Why Yellow Pages bought Vancouver and Western Living magazines

Yellow Pages president and CEO Julien Billot

Plus, CEO Julien Billot explains why B.C. is a special market for the directory company

Last week, Yellow Pages—the country’s dominant directory company, with over $900 million in annual sales—got into the consumer magazine business when it purchased two storied local brands, Vancouver and Western Living, for an undisclosed amount from TC Media. It’s all part of a push by the Montreal-based media company to strengthen its ties to the fast-growing western market, which, including B.C. and Alberta, accounts for some 30 per cent of its 250,000 clients. BCBusiness editor-in-chief Matt O’Grady spoke to Yellow Pages president and CEO Julien Billot on a visit to Vancouver Tuesday.
 
Yellow Pages has been rather rapidly getting out of the print business—or repositioning itself as a digital-first company. Why did you decide to purchase Vancouver and Western Living magazines?
The thinking was: more content. That’s the play. What you have to understand is that we have Caroline Andrews on our team, formerly of TC Media—and she knew these publications very well. The big play here is not about print; it’s about content. Take a look at my phone. Today, we had approval from Apple to launch our new app called YP Dine. All the content from Vancouver magazine and Western Living will help us to feed into this local app. And that’s really the play. We can feed a lot of content into our media platforms.
 
But to generate that content, you don’t really need to have a print product anymore, do you? What is the future of print within the Yellow Pages family?
Let’s forget about print and think about the different usages you can have. You have two types of usages from a digital media perspective. You have search, and you have discovery or serendipity. Print, for me, is more about serendipity. Our major apps are mainly about search. The two parts are very important because if I’m looking for something very precisely, I’m using the search. If I don’t know exactly what to search, and I want to know what’s in the neighbourhood, that’s a different kind of media. Longer term, we really see our evolution in these two types of media: search media and serendipity or more “flipping” type of media. Today it’s on print but tomorrow it could be a very different format—ebooks or emagazines.

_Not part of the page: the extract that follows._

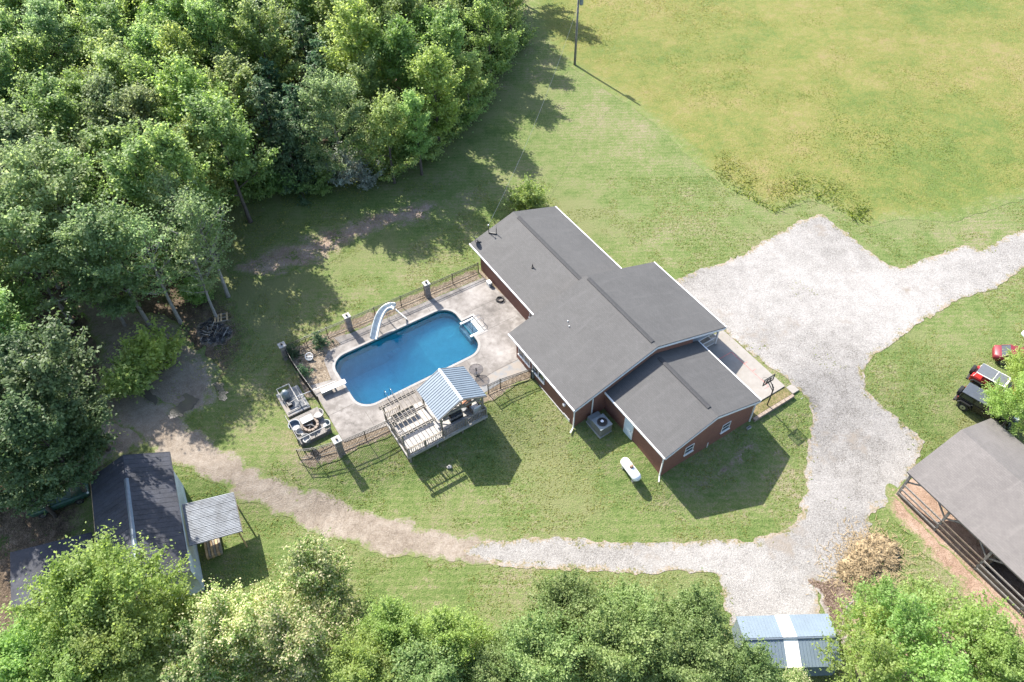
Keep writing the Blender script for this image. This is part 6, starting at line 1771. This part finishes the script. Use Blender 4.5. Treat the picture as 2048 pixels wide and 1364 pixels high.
# undergrowth of the wood: one mass of low leaves
n = 60000
P = np.stack([rs.uniform(-85, 3, n * 2), rs.uniform(12, 125, n * 2)], 1)
inn = seg_sd(P[:, 0], P[:, 1], WOOD) > -1.5
P = P[inn]
dens = vnoise(P[:, 0], P[:, 1], 3.0, 61) * .7 + vnoise(P[:, 0], P[:, 1], 1.1, 62) * .3
P = P[dens > .45][:n]; dens = dens[dens > .45][:n]
hh = (dens - .4) * 4.2 * rs.rand(len(P)) ** .6
P3 = np.stack([P[:, 0], P[:, 1], T(P[:, 0], P[:, 1]) + .05 + hh], 1)
m_ = len(P3)
ug = leaf_object('undergrowth', P3, rs.normal(size=(m_, 3)) * .5 + np.array([0, 0, .9]), rs.uniform(.22, .5, m_), rs.uniform(.15, .3, m_), .5 + .2 * rs.normal(size=m_), M['leaf_mid'], None, None, rs)
ug['kind'] = 'stuff'

# tall grass of the field and tufts along the mown edges
def blades(name, X, Y, h, mat, tint, lean=.35, w=.05):
    n = len(X); rs = np.random.RandomState(len(X) % 1000)
    z = T(X, Y)
    a = rs.rand(n) * 6.28
    wx, wy = np.cos(a) * w, np.sin(a) * w
    lx, ly = rs.normal(size=n) * lean * h, rs.normal(size=n) * lean * h
    V = np.stack([np.stack([X - wx, Y - wy, z], 1), np.stack([X + wx, Y + wy, z], 1), np.stack([X + lx, Y + ly, z + h], 1)], 1).reshape(-1, 3)
    me = bpy.data.meshes.new(name)
    me.from_pydata(V, [], np.arange(3 * n).reshape(-1, 3))
    at_ = me.attributes.new('tint', 'FLOAT', 'FACE'); at_.data.foreach_set('value', np.clip(tint, 0, 1).astype(np.float32))
    me.materials.append(mat)
    o = bpy.data.objects.new(name, me); COL.objects.link(o); o['kind'] = 'stuff'
    return o
n = 190000
X = rs.uniform(2, 85, n); Y = rs.uniform(52, 128, n)
px, py = pix(np.stack([X, Y, np.zeros(n)], 1)) if False else (None, None)
sd = seg_sd(X, Y, FIELD)
k = sd > .25
X, Y, sd = X[k], Y[k], sd[k]
v = (np.stack([X, Y, np.zeros(len(X))], 1) - EYE); w_ = v @ FWD
px = 1024 + FPX * (v @ RIGHT) / w_; py = 682 - FPX * (v @ UP) / w_
k = (px > -50) & (px < 2120) & (py > -60)
X, Y, sd = X[k], Y[k], sd[k]; px = px[k]; py = py[k]
tall = np.clip(1 - sd / 5, 0, 1) * ((px > 1430) & (px < 1740) & (py > 300))
ok_ = (tall > .02) | (rs.rand(len(X)) < .6)
X, Y, sd, tall, px, py = X[ok_], Y[ok_], sd[ok_], tall[ok_], px[ok_], py[ok_]
h = (.05 + .07 * vnoise(X, Y, 2.2, 71) + .05 * vnoise(X, Y, 9, 73)) * np.clip(sd / 3, .35, 1) + .65 * tall * vnoise(X, Y, 1.2, 72)
tint = .25 + .75 * (vnoise(X, Y, 14, 74) - .15) + .35 * (vnoise(X, Y, 3, 75) - .5) - .35 * tall + .1 * rs.normal(size=len(X)) - .12 * np.clip(1 - sd / 6, 0, 1)
blades('tall_grass', X, Y, h, M['grassblade'], tint, 1.1, .08)
n = 170000
X = rs.uniform(-30, 60, n); Y = rs.uniform(14, 70, n)
keep = np.ones(n, bool)
for nm in ('gravel_driveway', 'dirt_track', 'field'): keep &= seg_sd(X, Y, SHEETS[nm]) < -.1
keep &= seg_sd(X, Y, deck_out) < -.3
keep &= vnoise(X, Y, 1.6, 81) * .6 + vnoise(X, Y, 6, 82) * .4 > .47
for fr, (a, b, c, e) in ((HF, (-28, .1, -.1, 13.5)), (HF, (-17, -12, -16.3, -8.4)), (HF, (-24, -17.7, -23.2, -20)), (BA, (-.5, 20, -1, 10)), (HF, (-8.5, .4, 9.5, 14.0))):
    q = (X - fr.o.x) * fr.u.x + (Y - fr.o.y) * fr.u.y; r_ = (X - fr.o.x) * fr.v.x + (Y - fr.o.y) * fr.v.y
    keep &= ~((q > a) & (q < b) & (r_ > c) & (r_ < e))
X, Y = X[keep], Y[keep]
tint = .15 + .6 * vnoise(X, Y, 4, 83) + .12 * rs.normal(size=len(X))
blades('lawn_tufts', X, Y, rs.uniform(.03, .08, len(X)), M['grassblade'], tint, 1.3, .06)

n = 40000
X = rs.uniform(-5, 62, n); Y = rs.uniform(14, 62, n)
sd = seg_sd(X, Y, SHEETS['gravel_driveway'])
keep = (sd > -.3) & ((rs.rand(n) < .22 * np.clip(1 - sd / .9, 0, 1)) | ((vnoise(X, Y, 2.5, 91) > .74) & (vnoise(X, Y, 9, 92) > .5) & (rs.rand(n) < .5)))
q = (X - HF.o.x) * HF.u.x + (Y - HF.o.y) * HF.u.y; r_ = (X - HF.o.x) * HF.v.x + (Y - HF.o.y) * HF.v.y
keep &= ~((q > -29) & (q < .3) & (r_ < 14.8))
X, Y = X[keep], Y[keep]
blades('gravel_weeds', X, Y, rs.uniform(.05, .14, len(X)), M['grassblade'], .1 + .5 * rs.rand(len(X)), 1.2, .07)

Some people still prefer a paper book or magazine, but for sure we want to give these magazines more digital opportunities. We are not coming in to shut down print.
 
Any plans to buy other city or regional magazines?
No. It was a content play and a good tactical opportunity, but we don’t have a plan to buy other magazines.
 
More generally, what’s the strategy for managing the migration of your business from print to digital?
Today we are a digital company because 55 per cent of our revenues come from digital. We expect those revenues to shift 10 per cent every year. Our plan for 2018 is that digital will represent 80 per cent of our revenues. If you think about our customers, roughly 65 per cent of our customers are digital-only or print-plus-digital; only 35 per cent are print only. By 2018, we expect print-only customer to be 15 per cent. We are on a fast migration. The legacy of the Yellow Pages brand, for 100 years in Canada, represented a link at the local level between users and advertisers. And we want to keep that relationship. Digital transformation is taking advantage of that legacy—but doing things differently.
 
Why has western Canada become so important to Yellow Pages?
B.C. is a very interesting market because it’s much more digitalized than the rest of the country. It’s like the West Coast of the U.S.—more sensitive to digital solutions. B.C. was the place where we transformed faster than anywhere else, particularly on the sales side. Today it’s the place with the largest percentage of digital revenues in our company: in B.C., almost 60 per cent of our revenues are digital; in the rest of the country, it’s close to 50.
 
You mentioned your new YP Dine app. What’s the thinking behind launching that and a few of your other apps?
Historically, we were very good at serving the service industry. But we were not very good at the restaurant vertical, or the retail vertical, or the real estate vertical, or the automotive vertical. So now we will have solutions to deal with these segments. We will try to deal with these segments in local markets all across Canada.
 
Any thoughts about expanding outside the Canadian market?
No. In every market, we would have to have local content, local sales, local media. We have 250,000 customers—there’s 1.2 million SMEs in Canada, so we have 20 per cent market share, but it’s mainly in the service segment. We have no market share in restaurants. We have no market share in automotive. No market share in real estate. So all of those are tremendous opportunities for us right here in Canada. Our major focus is to find growth and return to growth by 2018—to focus locally and grow market share locally.